Obsession With teeth
Written by Zofia Rose
Image courtesy of Bloom Print Club
Walking to a magazine stand, sitting through hours of MTV, hand-coded fan sites, bootlegging songs and passing them to your friends, long lines outside record stores, calling a phone line for concert tickets: obsession was a pilgrimage.
“Walking to a magazine stand, sitting through hours of MTV, hand-coded fan sites, bootlegging songs and passing them to your friends, long lines outside record stores, calling a phone line for concert tickets: obsession was a pilgrimage.”
Obsessions with a pop star, a movie franchise, a hot rising actor were fascinations, something out of reach, barely there, shiny and sexy. You had to work hard to be part of a club, a fandom. These clubs were exclusive, and if you wanted to be admitted you had to get crafty. You couldn’t repost your favourite artists’ new album cover, gone in 24 hours, it had to be sellotaped to your closet door, a pin badge on your backpack.
Adoring something had texture. It smelled like fresh magazine ink, and the new cheap body spray sponsored by a pop band. There was no compensation for watching MTV, your finger hovering over the record button, but it was worth it the next day. Collages climbed the walls. Sticker covered diaries filled with ticket stubs and written over in gel pen, stored under beds. Bedrooms weren’t just decorated, they were manifestos, and they had to be noticed.
Back then, girlhood existed in its rawest form: loud, emotional, pure devotion. Girls up and down the street were practically cult leaders. Entire belief systems consisted of who your favourite Spice Girl was. It wasn’t just the glamorous, Hollywood, hard-to-reach things we became obsessed with. There was also an obsession with privacy, and crushes, friendships and breakups. These things were stockpiled in carefully crafted boxes and pages in a diary entry about hating your mother next to a cut out of heartthrob Di Caprio in another movie.
Britney girls & Destiny's Child disciples: Butterfly clips and frosted lip gloss. Bedazzled belts and hoop earrings. Dance routines performed with Olympic-level seriousness. Punk girls donning their fishnets, carrying torn copies of Kerrang, indie girls with home cut bangs and thrifted docs, scene girls that were never seen without jet black locks or lyrics in their MSN messenger username.
It’s widely thought, mainly by adults or men, that these things are contrived, or shallow. But complexity ran through each choice made. There was chaos, there was chase! Everything came with a choice, and once you made it, it was hard to change your mind after the effortful hours proving yourself to fellow fan girls in your school or around the world. Convenience was not a hot commodity because subcultures were ecosystems built from scratch, and every girl found her corner and decorated it with fierce loyalty. With your walls, with your pencil case, with your band tees and with your hair cut.
Nostalgia porn is becoming a frequently used term. The constant yearning, the frequent looking back, does not reflect a lack of imagination in young artists, it is simply the build up to a new obsession. Girls have always been experts at turning interests into joy and identity.
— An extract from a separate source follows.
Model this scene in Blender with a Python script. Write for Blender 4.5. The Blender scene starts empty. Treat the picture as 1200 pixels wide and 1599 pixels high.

We still bond over hyperfixations, we still make playlists, and fall in love with aesthetics. That feeling hasn’t disappeared, it just looks different now. It’s louder, it's faster, it’s widely connected. There are discord servers to engage with fans from all over the world, get inspiration from Apple Music playlists and Pinterest boards. The saved folder is a cultural archive, shopping is a mood board. Instead of collages on walls, we have edits. Girls aren’t just watching things, they’re remixing it, creating their own unique masterpiece.
“The constant yearning, the frequent looking back, does not reflect a lack of imagination in young artists, it is simply the build up to a new obsession. Girls have always been experts at turning interests into joy and identity. We still bond over hyperfixations, we still make playlists, and fall in love with aesthetics. That feeling hasn’t disappeared, it just looks different now.”
Obsession has survived every update. Girls transform and transcend‘ trends.’ Girls own them.
The one thing we all crave is obsession with teeth.